As árvores estão nuas.
Por Abilio Machado
Os galhos, que outrora sustentavam verdes mantos e sussurravam promessas ao vento da primavera, agora se erguem despidos, como braços entregues ao céu cinzento de junho. O inverno chegou — e trouxe com ele a crueza da verdade.
Há algo profundamente humano nesse despir das árvores. Quando o frio se impõe, a natureza recolhe-se. As folhas, símbolos de exuberância e vida, caem. Não por fraqueza, mas por sabedoria. O que parece abandono é, na verdade, um gesto de economia vital: deixar ir para preservar o essencial.
E nós, servhumanos — seres a serviço da própria humanidade, ora cúmplices, ora reféns dela — também temos nossos invernos. Nem sempre meteorológicos. Às vezes são internos, silenciosos e quase imperceptíveis aos olhos alheios.
Quantas vezes também precisamos nos despir? De máscaras, de excessos, de relações que não mais florescem. Quantas vezes carregamos folhas mortas por medo do vazio, esquecendo que o vazio também é fértil?
O inverno nos convida à pausa. Convida à introspecção. E como as árvores, que não morrem ao perder suas folhas, mas se preparam para o renascer, nós também precisamos desses períodos de silêncio e despojamento para reencontrar nosso centro.

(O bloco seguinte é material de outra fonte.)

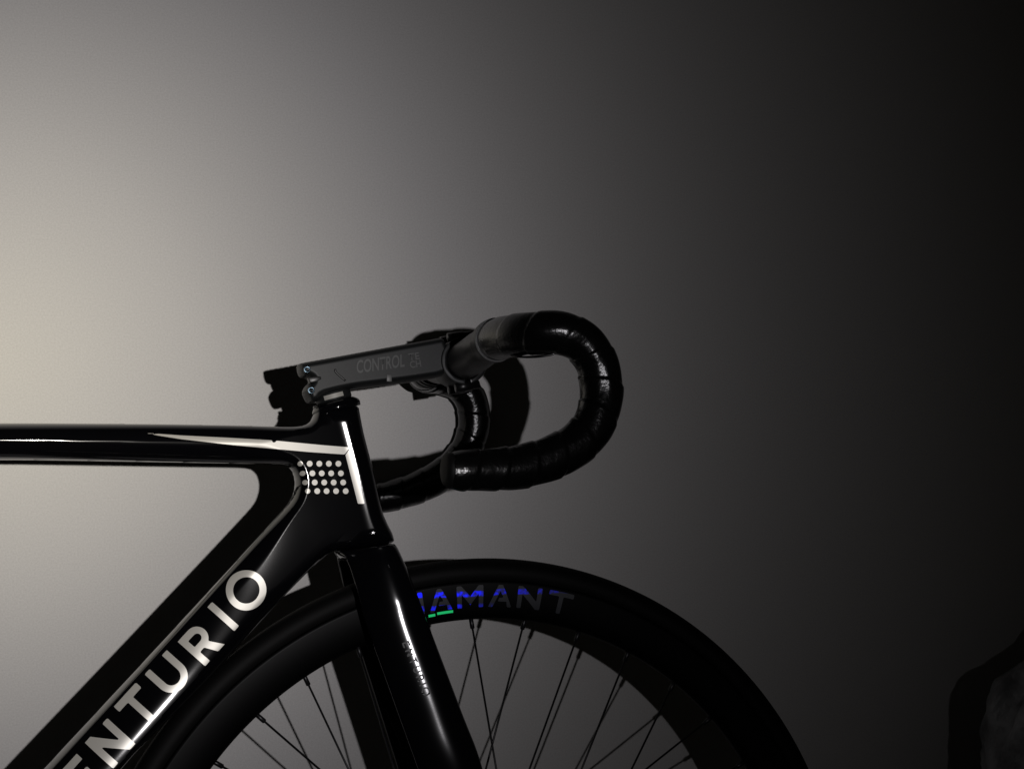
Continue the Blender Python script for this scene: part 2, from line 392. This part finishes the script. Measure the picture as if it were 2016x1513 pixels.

A filosofia nos ensina que o ser se revela no desvelar — e o inverno, ao desvelar a nudez das árvores, nos lembra de que não somos o que acumulamos, mas o que permanece quando tudo o mais se vai.
E talvez seja isso que nos conecta de maneira tão íntima com o ciclo das estações: a certeza de que há beleza na espera, dignidade no despir, e potência no silêncio.
Porque mesmo nuas, as árvores continuam de pé.